Nineteen people were arrested outside the store in a clash with police.

“I am concerned that the persons and organizations who caused these disturbances may have engaged in secondary boycotts for the purpose of causing substantial loss or damage to Max Brenner’s business,” O’Brien said.

He said that “such conduct” could be unlawful, and he asked for the matter to be examined.

O’Brien said he has also asked for an injunction preventing further actions against Max Brenner stores.

Another BDS protest is planned for the end of August against a Max Brenner store in Brisbane. He also suggested financial penalties against those organizations involved in the boycott activity.

Max Brenner is part of the Strauss Group.

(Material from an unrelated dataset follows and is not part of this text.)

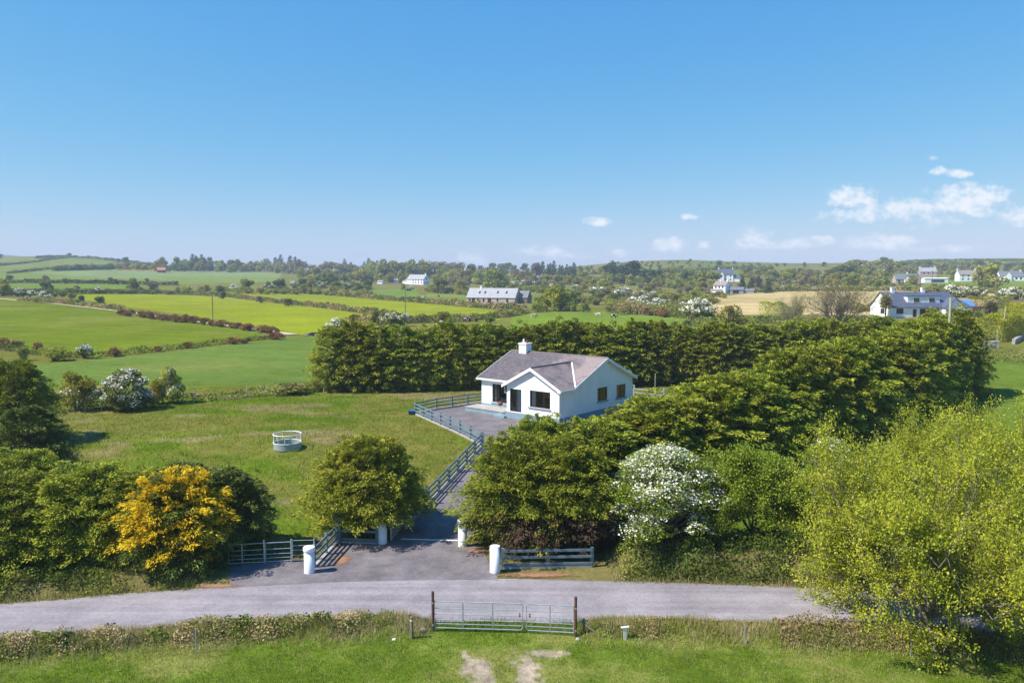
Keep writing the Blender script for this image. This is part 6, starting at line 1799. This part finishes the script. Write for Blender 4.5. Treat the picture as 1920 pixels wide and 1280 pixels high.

The Australian on Monday reported that Foreign Minister Kevin Rudd recently met with Jewish Victorian federal Labor MP Michael Danby at the same Max Brenner store as the BDS protest.

“I don’t think in 21st-century Australia there is a place for the attempted boycott of a Jewish business,” Rudd was quoted as saying. “I thought we had learned that from history.”

“According to a statement put out by AIJAC, the BDS movement has been targeting businesses in Australia for no reason other than their perceived relationship with Israel.

“They have included cafes, skincare product stores and other companies with little or no political influence or direct involvement in the Palestinian/Israeli conflict,” the statement said.

Rubenstein said that “such discriminatory practices have no place in Australian society and, moreover, will only serve to intensify the Palestinian- Israeli conflict by promoting division and hatred.”